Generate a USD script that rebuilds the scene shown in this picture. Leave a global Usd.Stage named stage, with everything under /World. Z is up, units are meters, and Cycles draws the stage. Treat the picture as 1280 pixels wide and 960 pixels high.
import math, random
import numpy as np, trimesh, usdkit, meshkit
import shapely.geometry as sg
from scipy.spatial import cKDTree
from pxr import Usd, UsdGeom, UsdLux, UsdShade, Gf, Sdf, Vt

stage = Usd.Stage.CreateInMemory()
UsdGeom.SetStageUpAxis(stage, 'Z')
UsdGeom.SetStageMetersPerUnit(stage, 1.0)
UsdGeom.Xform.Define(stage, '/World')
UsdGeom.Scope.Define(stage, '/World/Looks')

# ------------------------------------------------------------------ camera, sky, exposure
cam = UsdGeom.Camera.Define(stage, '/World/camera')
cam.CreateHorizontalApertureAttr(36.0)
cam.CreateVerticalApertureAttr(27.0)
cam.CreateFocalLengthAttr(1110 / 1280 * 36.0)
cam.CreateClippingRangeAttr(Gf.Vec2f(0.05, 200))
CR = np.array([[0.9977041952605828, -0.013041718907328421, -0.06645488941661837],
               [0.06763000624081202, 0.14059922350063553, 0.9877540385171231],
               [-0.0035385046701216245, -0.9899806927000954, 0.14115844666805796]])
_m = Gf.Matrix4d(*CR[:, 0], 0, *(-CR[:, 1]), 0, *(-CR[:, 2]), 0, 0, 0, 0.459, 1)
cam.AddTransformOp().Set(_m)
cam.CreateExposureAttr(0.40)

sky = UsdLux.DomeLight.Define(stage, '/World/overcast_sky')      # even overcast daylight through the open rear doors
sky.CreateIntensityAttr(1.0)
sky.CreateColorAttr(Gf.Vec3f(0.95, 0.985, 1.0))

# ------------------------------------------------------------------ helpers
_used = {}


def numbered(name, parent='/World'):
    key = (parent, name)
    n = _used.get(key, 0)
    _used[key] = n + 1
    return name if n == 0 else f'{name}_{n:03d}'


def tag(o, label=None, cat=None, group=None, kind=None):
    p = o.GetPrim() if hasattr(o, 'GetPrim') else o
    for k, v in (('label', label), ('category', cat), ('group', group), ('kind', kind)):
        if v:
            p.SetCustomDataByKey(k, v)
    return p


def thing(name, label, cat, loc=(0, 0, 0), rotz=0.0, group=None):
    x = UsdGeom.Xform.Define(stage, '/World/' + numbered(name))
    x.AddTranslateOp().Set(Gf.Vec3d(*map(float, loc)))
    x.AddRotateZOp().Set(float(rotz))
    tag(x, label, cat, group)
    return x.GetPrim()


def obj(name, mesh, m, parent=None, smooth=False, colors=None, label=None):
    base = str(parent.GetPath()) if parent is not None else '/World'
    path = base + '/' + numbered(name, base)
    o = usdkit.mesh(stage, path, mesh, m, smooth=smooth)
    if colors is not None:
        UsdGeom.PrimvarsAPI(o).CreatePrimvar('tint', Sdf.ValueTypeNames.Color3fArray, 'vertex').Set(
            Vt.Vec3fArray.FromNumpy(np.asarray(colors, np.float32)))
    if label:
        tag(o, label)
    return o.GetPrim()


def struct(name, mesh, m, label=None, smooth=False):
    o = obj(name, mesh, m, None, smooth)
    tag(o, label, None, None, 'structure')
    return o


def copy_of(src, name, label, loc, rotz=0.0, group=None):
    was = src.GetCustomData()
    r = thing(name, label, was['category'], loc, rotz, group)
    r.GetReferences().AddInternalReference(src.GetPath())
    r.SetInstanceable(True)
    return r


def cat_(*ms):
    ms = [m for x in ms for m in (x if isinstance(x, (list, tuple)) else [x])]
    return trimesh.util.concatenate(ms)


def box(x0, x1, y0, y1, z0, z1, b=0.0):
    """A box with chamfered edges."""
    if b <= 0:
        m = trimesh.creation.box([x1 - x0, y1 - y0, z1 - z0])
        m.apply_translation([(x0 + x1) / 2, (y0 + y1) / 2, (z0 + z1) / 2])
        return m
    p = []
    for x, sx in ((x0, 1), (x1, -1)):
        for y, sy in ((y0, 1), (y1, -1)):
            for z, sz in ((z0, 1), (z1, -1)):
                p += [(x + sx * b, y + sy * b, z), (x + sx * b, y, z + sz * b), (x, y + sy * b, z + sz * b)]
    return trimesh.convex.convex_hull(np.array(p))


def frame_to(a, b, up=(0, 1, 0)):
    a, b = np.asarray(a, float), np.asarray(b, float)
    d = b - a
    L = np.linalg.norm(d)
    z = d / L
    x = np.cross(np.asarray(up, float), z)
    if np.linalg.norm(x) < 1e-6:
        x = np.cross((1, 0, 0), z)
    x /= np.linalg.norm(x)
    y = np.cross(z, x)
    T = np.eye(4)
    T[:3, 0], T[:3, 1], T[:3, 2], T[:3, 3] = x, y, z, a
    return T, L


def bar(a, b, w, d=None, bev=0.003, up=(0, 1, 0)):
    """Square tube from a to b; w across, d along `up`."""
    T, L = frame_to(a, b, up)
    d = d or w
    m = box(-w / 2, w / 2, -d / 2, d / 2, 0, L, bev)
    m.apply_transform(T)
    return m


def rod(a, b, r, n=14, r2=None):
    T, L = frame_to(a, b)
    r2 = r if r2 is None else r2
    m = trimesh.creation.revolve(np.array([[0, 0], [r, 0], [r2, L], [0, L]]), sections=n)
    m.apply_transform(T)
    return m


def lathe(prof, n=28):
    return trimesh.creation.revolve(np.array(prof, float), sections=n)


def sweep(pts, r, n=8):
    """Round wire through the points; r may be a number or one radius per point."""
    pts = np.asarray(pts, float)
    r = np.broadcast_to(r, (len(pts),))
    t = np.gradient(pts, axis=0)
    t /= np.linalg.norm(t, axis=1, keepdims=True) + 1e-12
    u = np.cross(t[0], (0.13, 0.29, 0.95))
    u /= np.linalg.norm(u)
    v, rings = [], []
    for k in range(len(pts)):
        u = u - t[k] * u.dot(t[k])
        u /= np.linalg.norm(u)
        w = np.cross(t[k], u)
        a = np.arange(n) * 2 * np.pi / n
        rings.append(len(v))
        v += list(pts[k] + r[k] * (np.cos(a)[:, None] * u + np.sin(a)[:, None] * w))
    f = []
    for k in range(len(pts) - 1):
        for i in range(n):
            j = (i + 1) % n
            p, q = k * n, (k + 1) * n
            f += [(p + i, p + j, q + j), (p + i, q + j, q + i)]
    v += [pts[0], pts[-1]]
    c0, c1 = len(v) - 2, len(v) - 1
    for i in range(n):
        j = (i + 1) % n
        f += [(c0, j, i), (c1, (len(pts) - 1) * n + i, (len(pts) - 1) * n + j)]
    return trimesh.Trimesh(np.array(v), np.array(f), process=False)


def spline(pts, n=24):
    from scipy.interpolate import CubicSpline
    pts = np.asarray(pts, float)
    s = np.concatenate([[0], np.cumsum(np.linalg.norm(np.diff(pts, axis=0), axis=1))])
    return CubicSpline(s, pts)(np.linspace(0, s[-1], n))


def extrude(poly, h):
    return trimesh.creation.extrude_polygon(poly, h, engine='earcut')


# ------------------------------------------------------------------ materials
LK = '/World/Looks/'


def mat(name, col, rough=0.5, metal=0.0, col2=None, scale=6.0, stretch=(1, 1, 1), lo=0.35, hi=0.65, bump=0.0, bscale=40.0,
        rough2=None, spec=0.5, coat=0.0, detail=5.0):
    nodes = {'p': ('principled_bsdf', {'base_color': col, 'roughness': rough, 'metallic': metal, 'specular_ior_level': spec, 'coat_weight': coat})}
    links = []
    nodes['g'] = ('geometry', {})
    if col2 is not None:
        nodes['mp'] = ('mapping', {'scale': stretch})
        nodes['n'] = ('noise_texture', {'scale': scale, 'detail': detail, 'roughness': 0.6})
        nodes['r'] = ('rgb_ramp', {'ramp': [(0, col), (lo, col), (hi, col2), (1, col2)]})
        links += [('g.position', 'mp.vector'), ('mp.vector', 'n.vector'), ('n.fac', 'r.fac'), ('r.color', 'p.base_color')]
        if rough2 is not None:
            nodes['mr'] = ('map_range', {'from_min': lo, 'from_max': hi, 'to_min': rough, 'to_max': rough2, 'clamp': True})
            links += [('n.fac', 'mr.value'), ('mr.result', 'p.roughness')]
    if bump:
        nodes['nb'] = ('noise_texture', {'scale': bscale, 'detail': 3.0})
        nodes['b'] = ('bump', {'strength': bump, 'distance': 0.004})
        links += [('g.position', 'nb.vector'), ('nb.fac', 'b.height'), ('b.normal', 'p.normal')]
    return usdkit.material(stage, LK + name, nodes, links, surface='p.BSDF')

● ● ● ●

§ **What to work on**:
Only the lines from the top of the data through the line that contains "UsdGeom.Scope.Define(stage, '/World/Looks')" should be quoted, exactly as they stand.

§ **Result for this task**:
Generate a USD script that rebuilds the scene shown in this picture. Leave a global Usd.Stage named stage, with everything under /World. Z is up, units are meters, and Cycles draws the stage. Treat the picture as 1280 pixels wide and 960 pixels high.
import math, random
import numpy as np, trimesh, usdkit, meshkit
import shapely.geometry as sg
from scipy.spatial import cKDTree
from pxr import Usd, UsdGeom, UsdLux, UsdShade, Gf, Sdf, Vt

stage = Usd.Stage.CreateInMemory()
UsdGeom.SetStageUpAxis(stage, 'Z')
UsdGeom.SetStageMetersPerUnit(stage, 1.0)
UsdGeom.Xform.Define(stage, '/World')
UsdGeom.Scope.Define(stage, '/World/Looks')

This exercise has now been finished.